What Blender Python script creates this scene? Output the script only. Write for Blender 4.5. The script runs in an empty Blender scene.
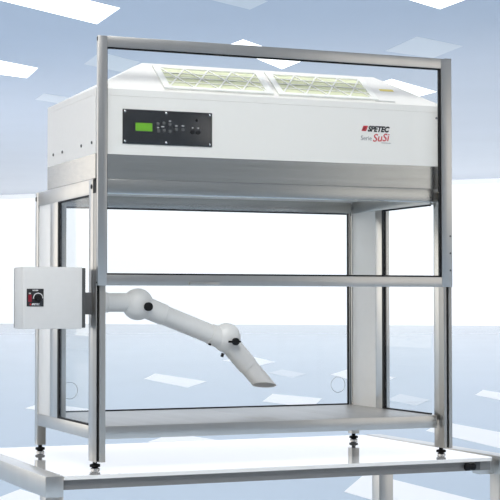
* * *
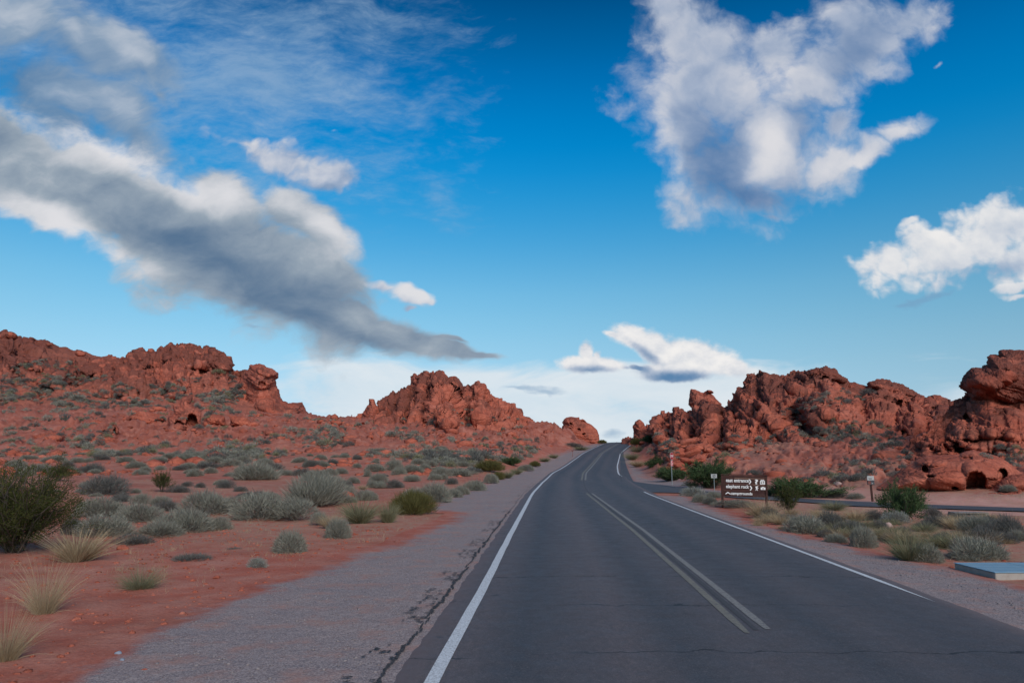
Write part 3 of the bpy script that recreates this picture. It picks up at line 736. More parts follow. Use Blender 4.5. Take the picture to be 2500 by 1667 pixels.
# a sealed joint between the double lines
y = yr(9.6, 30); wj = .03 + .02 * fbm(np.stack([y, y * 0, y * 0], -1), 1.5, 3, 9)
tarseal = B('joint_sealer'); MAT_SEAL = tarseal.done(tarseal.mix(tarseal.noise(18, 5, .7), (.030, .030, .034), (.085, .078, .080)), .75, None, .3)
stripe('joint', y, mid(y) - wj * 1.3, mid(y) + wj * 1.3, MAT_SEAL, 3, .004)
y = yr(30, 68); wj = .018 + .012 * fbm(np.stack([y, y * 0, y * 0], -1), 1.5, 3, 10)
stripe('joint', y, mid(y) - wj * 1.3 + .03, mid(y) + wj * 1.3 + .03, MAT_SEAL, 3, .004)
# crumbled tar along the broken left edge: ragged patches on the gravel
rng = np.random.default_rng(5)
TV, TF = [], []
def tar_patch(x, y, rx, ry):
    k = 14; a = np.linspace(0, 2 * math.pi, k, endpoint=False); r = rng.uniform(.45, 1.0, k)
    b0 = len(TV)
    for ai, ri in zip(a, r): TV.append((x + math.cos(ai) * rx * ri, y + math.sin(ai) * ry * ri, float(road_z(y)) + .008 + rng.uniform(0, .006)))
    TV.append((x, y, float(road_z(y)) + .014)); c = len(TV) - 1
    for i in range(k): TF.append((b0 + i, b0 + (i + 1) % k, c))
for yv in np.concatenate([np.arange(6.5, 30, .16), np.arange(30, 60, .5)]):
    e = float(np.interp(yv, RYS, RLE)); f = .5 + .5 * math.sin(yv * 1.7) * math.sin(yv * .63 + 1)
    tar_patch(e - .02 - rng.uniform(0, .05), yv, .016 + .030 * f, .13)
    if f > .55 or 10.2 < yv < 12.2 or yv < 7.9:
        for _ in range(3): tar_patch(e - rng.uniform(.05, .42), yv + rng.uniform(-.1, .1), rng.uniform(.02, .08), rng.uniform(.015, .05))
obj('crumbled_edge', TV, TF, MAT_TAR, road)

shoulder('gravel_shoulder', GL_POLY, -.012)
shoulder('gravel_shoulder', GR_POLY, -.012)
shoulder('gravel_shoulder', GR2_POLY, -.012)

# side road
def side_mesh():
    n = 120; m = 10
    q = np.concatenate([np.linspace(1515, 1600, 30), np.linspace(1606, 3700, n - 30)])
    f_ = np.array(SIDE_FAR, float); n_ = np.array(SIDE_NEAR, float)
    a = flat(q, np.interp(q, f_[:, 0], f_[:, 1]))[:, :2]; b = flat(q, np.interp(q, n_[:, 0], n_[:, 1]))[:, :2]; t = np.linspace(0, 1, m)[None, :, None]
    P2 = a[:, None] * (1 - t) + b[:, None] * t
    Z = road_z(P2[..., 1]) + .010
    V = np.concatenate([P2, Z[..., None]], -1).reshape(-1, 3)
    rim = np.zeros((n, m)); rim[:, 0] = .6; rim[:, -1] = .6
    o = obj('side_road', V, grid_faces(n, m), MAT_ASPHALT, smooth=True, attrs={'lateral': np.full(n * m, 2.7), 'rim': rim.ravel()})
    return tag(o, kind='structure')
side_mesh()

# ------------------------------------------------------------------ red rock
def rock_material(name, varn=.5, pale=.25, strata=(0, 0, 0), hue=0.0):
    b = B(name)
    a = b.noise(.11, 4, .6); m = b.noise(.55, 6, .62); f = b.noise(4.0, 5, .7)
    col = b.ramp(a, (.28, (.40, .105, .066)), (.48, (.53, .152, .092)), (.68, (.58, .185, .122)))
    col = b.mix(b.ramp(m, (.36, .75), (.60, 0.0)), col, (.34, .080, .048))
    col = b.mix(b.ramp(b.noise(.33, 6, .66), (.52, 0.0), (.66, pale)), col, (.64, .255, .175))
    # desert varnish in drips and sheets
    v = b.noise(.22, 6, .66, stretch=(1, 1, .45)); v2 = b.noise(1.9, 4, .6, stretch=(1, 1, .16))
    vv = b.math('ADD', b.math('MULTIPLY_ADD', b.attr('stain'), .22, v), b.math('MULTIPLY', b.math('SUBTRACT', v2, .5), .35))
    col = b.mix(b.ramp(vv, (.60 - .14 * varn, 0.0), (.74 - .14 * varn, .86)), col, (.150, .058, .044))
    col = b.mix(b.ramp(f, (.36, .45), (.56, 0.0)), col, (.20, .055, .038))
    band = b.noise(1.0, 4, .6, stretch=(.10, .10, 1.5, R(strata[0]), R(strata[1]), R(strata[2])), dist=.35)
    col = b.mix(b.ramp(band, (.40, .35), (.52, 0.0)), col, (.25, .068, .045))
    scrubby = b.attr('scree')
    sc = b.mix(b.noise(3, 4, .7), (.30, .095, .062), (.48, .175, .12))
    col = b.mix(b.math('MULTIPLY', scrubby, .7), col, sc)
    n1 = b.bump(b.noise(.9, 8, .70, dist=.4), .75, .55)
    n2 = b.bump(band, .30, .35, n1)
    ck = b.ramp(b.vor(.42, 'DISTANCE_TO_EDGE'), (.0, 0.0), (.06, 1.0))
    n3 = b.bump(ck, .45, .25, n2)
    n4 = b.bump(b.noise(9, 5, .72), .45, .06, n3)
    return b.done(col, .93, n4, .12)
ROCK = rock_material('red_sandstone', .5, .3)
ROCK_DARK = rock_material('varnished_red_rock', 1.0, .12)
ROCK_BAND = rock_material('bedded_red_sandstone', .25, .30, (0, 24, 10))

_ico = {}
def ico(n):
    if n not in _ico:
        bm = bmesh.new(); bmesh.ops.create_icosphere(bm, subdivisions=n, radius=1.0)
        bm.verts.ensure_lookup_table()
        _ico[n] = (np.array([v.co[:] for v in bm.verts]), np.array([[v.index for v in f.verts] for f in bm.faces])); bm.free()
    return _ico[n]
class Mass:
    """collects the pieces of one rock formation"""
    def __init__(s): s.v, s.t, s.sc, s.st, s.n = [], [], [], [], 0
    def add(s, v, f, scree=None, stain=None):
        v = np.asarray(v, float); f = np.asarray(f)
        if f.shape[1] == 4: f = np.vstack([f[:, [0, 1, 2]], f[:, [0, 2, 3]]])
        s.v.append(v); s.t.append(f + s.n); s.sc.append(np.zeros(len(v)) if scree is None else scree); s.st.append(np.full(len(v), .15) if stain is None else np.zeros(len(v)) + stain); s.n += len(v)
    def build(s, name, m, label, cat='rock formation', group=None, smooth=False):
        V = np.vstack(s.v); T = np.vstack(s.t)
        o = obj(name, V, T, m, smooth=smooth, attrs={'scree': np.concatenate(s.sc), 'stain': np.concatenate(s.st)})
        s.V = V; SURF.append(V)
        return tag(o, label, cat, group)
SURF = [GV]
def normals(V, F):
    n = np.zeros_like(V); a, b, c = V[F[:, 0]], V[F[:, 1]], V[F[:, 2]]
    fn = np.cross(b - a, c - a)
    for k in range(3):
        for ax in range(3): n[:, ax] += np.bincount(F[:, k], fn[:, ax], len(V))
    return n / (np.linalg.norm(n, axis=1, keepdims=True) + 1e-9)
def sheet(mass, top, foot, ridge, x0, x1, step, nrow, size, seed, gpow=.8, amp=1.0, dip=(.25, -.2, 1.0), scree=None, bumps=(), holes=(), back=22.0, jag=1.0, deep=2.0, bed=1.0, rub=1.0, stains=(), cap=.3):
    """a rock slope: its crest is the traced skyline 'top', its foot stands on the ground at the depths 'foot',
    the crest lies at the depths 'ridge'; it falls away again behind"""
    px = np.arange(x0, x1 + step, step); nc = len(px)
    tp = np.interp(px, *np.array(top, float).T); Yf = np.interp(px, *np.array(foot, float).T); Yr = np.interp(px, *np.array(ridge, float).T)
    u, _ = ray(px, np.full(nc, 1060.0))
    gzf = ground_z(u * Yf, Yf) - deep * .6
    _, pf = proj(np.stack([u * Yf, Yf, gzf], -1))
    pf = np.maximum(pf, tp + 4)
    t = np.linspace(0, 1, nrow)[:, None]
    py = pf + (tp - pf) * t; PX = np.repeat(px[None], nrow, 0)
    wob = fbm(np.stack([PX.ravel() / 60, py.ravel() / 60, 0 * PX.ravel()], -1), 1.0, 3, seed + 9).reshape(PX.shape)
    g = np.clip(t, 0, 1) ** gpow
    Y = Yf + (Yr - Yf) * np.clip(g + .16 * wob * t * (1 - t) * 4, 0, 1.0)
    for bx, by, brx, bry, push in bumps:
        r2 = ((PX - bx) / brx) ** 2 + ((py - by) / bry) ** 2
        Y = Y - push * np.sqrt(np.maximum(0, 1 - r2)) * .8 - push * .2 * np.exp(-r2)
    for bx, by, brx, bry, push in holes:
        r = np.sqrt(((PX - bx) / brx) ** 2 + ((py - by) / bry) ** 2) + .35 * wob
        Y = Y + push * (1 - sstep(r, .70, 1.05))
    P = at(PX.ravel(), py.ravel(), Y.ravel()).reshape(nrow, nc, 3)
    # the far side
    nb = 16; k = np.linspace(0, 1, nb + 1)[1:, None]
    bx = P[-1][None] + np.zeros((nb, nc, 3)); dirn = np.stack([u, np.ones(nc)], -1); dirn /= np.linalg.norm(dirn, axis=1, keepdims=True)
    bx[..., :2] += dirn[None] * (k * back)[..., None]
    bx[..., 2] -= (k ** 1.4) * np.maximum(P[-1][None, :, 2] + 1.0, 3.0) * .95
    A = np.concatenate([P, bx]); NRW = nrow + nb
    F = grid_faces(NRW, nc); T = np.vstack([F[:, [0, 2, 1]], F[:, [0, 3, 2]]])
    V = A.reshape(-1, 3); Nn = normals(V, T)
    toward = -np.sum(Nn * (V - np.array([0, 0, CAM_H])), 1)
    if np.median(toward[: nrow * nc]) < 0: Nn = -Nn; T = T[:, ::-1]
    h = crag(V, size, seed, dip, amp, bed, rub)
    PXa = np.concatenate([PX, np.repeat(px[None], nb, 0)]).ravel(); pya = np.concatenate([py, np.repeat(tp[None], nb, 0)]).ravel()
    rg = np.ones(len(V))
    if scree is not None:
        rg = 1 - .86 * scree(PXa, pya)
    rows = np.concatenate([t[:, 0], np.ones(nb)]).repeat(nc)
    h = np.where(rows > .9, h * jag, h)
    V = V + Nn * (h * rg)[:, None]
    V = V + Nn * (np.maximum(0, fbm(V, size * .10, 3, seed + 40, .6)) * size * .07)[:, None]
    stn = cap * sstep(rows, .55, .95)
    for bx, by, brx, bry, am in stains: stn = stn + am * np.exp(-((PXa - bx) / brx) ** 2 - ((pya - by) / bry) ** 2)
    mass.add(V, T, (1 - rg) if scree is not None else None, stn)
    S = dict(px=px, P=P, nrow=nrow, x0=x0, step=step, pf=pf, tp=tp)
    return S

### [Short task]
From the listing above, output exactly the run of lines that starts with the line containing "Write part 3" and ends with the line containing "obj('crumbled_edge', TV, TF, MAT_TAR, road)".

### [Final answer]
Write part 3 of the bpy script that recreates this picture. It picks up at line 736. More parts follow. Use Blender 4.5. Take the picture to be 2500 by 1667 pixels.
# a sealed joint between the double lines
y = yr(9.6, 30); wj = .03 + .02 * fbm(np.stack([y, y * 0, y * 0], -1), 1.5, 3, 9)
tarseal = B('joint_sealer'); MAT_SEAL = tarseal.done(tarseal.mix(tarseal.noise(18, 5, .7), (.030, .030, .034), (.085, .078, .080)), .75, None, .3)
stripe('joint', y, mid(y) - wj * 1.3, mid(y) + wj * 1.3, MAT_SEAL, 3, .004)
y = yr(30, 68); wj = .018 + .012 * fbm(np.stack([y, y * 0, y * 0], -1), 1.5, 3, 10)
stripe('joint', y, mid(y) - wj * 1.3 + .03, mid(y) + wj * 1.3 + .03, MAT_SEAL, 3, .004)
# crumbled tar along the broken left edge: ragged patches on the gravel
rng = np.random.default_rng(5)
TV, TF = [], []
def tar_patch(x, y, rx, ry):
    k = 14; a = np.linspace(0, 2 * math.pi, k, endpoint=False); r = rng.uniform(.45, 1.0, k)
    b0 = len(TV)
    for ai, ri in zip(a, r): TV.append((x + math.cos(ai) * rx * ri, y + math.sin(ai) * ry * ri, float(road_z(y)) + .008 + rng.uniform(0, .006)))
    TV.append((x, y, float(road_z(y)) + .014)); c = len(TV) - 1
    for i in range(k): TF.append((b0 + i, b0 + (i + 1) % k, c))
for yv in np.concatenate([np.arange(6.5, 30, .16), np.arange(30, 60, .5)]):
    e = float(np.interp(yv, RYS, RLE)); f = .5 + .5 * math.sin(yv * 1.7) * math.sin(yv * .63 + 1)
    tar_patch(e - .02 - rng.uniform(0, .05), yv, .016 + .030 * f, .13)
    if f > .55 or 10.2 < yv < 12.2 or yv < 7.9:
        for _ in range(3): tar_patch(e - rng.uniform(.05, .42), yv + rng.uniform(-.1, .1), rng.uniform(.02, .08), rng.uniform(.015, .05))
obj('crumbled_edge', TV, TF, MAT_TAR, road)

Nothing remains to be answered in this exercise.